The actual problem to be solved is not what to teach, but how to teach. The revolutions accomplished in other fields of labor have a lesson for teachers. ... When millions are to be fed where formerly there were but scores, the fish-line must be replaced by seines, ... the human shoulders by steam elevators, and the wooden-axled ox-cart ... by the smooth-running freight train.

In education there is a great hungry multitude to be fed. ... To think this impossible is to despair of mankind; for unless a general acquaintance with many branches of knowledge -- good as far as it goes -- be attainable by great numbers of [people], there can be no such thing as an intelligent public opinion; and in the modern world the intelligence of public opinion is the one condition of social progress. (...)

Eliot is a man whose name I was proud my house bore, and I was fond of finding opportunities to quote him ("When millions are to be fed where formerly there were but scores, the fish-line must be replaced by seines...[i]n education there is a great hungry multitude to be fed!") whenever I could.

Though, to concede most of Leah's point, my enthusiasm was not common among even my housemates, and Eliot's legacy was generally only brought up once a year, at the annual Charles Eliot dinner.

(Three of my blockmates and I take a walk by the river.
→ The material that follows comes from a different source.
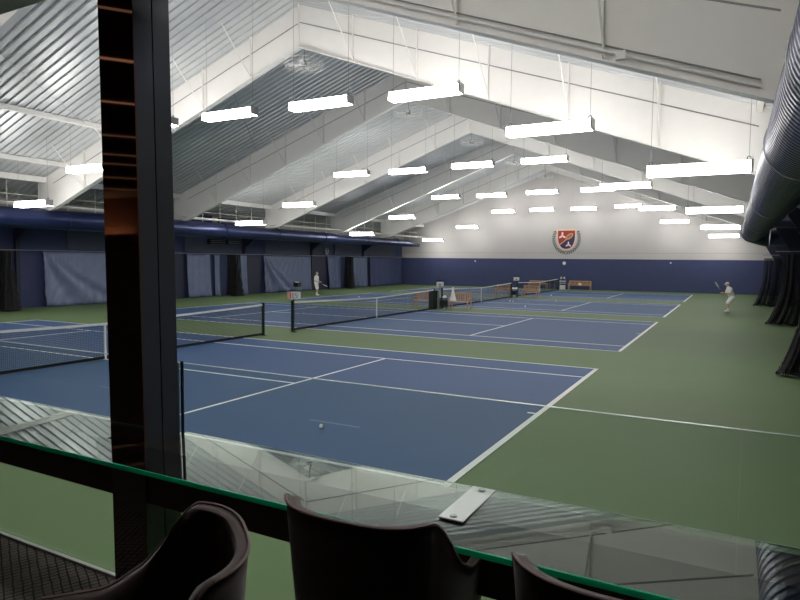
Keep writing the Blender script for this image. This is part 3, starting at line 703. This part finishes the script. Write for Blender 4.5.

We've folded paper boats with the names of the houses we're hoping for -- mine reads Leverett, Eliot, and Lowell; one of my friend's has all but two names. We find a riverbank where we're out of sight of any campus police on patrol, and have a surprising amount of trouble getting our boats to catch fire from the Bic lighters we bought at CVS. Then it turns out there isn't much current by the edges of the river, so we leave our boats slowly burning while sitting in still water, and walk back to the Yard, wondering what the morning will bring.)

Housing day itself is one of the best days of the Harvard year. It's a day when the house (or at least, my house) gets up early for doughnuts and mimosas and tee-shirts and hats and an early-morning stampede to-and-fro across the yard to pop bottles of champagne and welcome freshmen to our house with yelling and chants and spirited cheers. It's a day of blowing off class to hand out house swag to freshmen in Annenberg for hours. It's a day of showing up to Operating Systems proud to be sporting facepaint of red slashes and blue squiggles.

(I'm at an information session as a high school junior. "You're allowed to move off-campus after your freshman year," one student on stage says, "but very few people do. The house system is one of the things that really makes Harvard special...")

My brother and his blockmates won't live in Eliot, which makes me the tiniest bit sad. It is, after all, a really nice house. But I have fond memories of Currier, too -- late nights in the dining hall, spent with my freshman-year friends, long after we'd stopped taking all the same classes, but when we'd still come together for moral support week after week.

I hear that being so far from civilization everything good in the world the rest of campus breeds a strong sense of community, and it can't be for nothing that quadlings report some of the highest rates of satisfaction with their housing experiences. And while I'll maintain that nothing matches Eliot Fête, Quad Formal certainly has raw size going for it, so there's that.

And so, dear brother, I hope you've enjoyed your first Housing Day, and I hope you find as much happiness in your coming years in Currier as I did in Eliot. Though I'm sorry in advance if you make a freshman cry a year from now with the news that you bring. I can't give you any advice on that score, since in my three years of dorm-storming, it didn't happen to me once.

Floreat domus de Eliot -- and timete arborem, too, I suppose.